The pushback against the expansion of rights from Ronald Reagan’s presidency to the Trumpian moment confronted laws that were passed, policies put in place, agencies that were established, and sometimes weak but stable democratic structures that limited the harm that could be done—until, that is, the Trump and MAGA movement. After only six months in office the second time around, driven by numerous unlawful decrees, nearly every department and agency in the federal government has eliminated its civil rights enforcement division. Discrimination cases involving people of color have been dismissed. Laws to fight bigotry continue to go unenforced. As Nikole Hannah Jones wrote in the New York Times, the administration is sending “a powerful message to American institutions that discrimination will not be punished.”

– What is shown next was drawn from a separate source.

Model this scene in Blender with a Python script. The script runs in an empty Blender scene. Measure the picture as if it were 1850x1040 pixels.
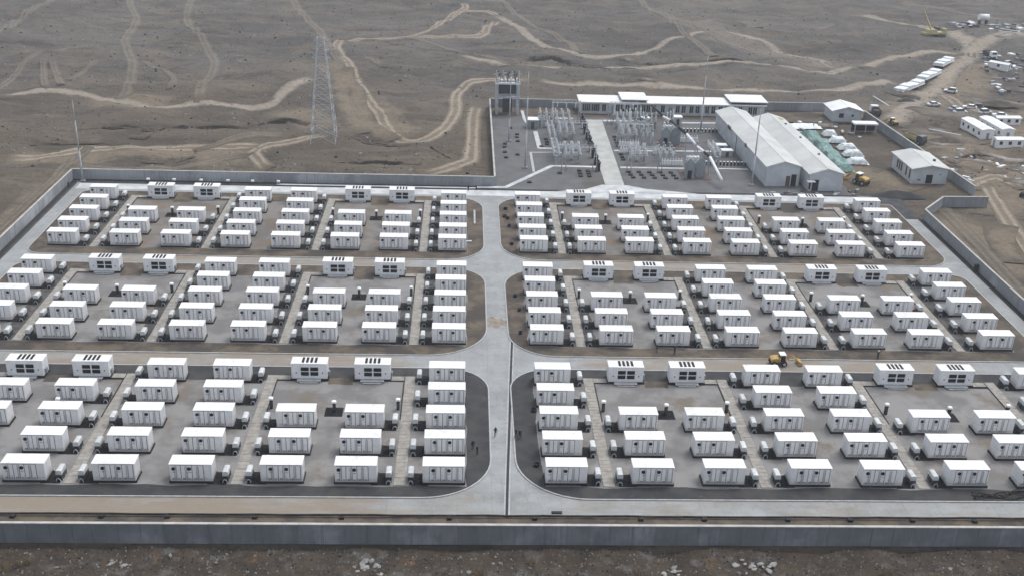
import bpy, bmesh, math, random
import numpy as np
from mathutils import Matrix, Vector
random.seed(7)
sc = bpy.context.scene
col = sc.collection
rad = math.radians

# ------------------------------------------------------------------ camera
CAM = Vector((0.364, 0.0, 92.926))
PITCH, YAW, ROLL, FPX = 0.420653, 0.049026, -0.034412, 2000.0
fw = Vector((math.sin(YAW)*math.cos(PITCH), math.cos(YAW)*math.cos(PITCH), -math.sin(PITCH)))
rt0 = Vector((math.cos(YAW), -math.sin(YAW), 0)); dn0 = fw.cross(rt0)
rt = rt0*math.cos(ROLL) + dn0*math.sin(ROLL); dn = dn0*math.cos(ROLL) - rt0*math.sin(ROLL)
cd = bpy.data.cameras.new('camera'); cam = bpy.data.objects.new('camera', cd); col.objects.link(cam)
cam.matrix_world = Matrix(((rt.x, -dn.x, -fw.x, CAM.x), (rt.y, -dn.y, -fw.y, CAM.y), (rt.z, -dn.z, -fw.z, CAM.z), (0, 0, 0, 1)))
cd.sensor_width = 36; cd.lens = FPX/1850*36; cd.clip_start = 1; cd.clip_end = 8000
sc.camera = cam
# ------------------------------------------------------------------ sky, sun, exposure
SUN_EL, SUN_AZ = rad(62), rad(48)        # azimuth from +Y towards +X
w = bpy.data.worlds.new('World'); sc.world = w; w.use_nodes = True
nt = w.node_tree; bg = nt.nodes['Background']
sky = nt.nodes.new('ShaderNodeTexSky'); sky.sky_type = 'NISHITA'; sky.sun_disc = False
sky.sun_elevation = SUN_EL; sky.sun_rotation = SUN_AZ
sky.air_density = 1.0; sky.dust_density = 7.0; sky.ozone_density = 1.0; sky.altitude = 1200
hs = nt.nodes.new('ShaderNodeHueSaturation'); hs.inputs['Saturation'].default_value = .34      # overcast: the whole dome is greyed evenly
nt.links.new(sky.outputs[0], hs.inputs['Color']); nt.links.new(hs.outputs[0], bg.inputs[0]); bg.inputs[1].default_value = 0.14
sd = bpy.data.lights.new('sun', 'SUN'); sd.energy = .8; sd.angle = rad(24); sd.color = (1, .965, .92)
sun = bpy.data.objects.new('sun', sd); col.objects.link(sun)
sdir = Vector((math.sin(SUN_AZ)*math.cos(SUN_EL), math.cos(SUN_AZ)*math.cos(SUN_EL), math.sin(SUN_EL)))
sun.rotation_euler = sdir.to_track_quat('Z', 'Y').to_euler(); sun.location = (0, 0, 300)
vs = sc.view_settings; vs.view_transform = 'Standard'; vs.look = 'None'; vs.gamma = 1; vs.exposure = 0.82
vs.use_curve_mapping = False
sc.cycles.max_bounces = 5; sc.cycles.diffuse_bounces = 3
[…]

Donald Trump would, of course, love for the debate to shift to what the FBI—“the deep state”—did to King, and to see liberals and conservatives alike spin off on that tangent and forget about his Epstein troubles, his failing and flailing tariff war, and the growing unpopularity of his Big Ugly Budget and his recission proposal. A significant part of his base, which he consciously cultivated to a cult-like fidelity, is righteously angered and demanding answers. His deflections when caught in a lie or a scandal have long worked to move past the immediate crisis, but maybe, just maybe, not this time.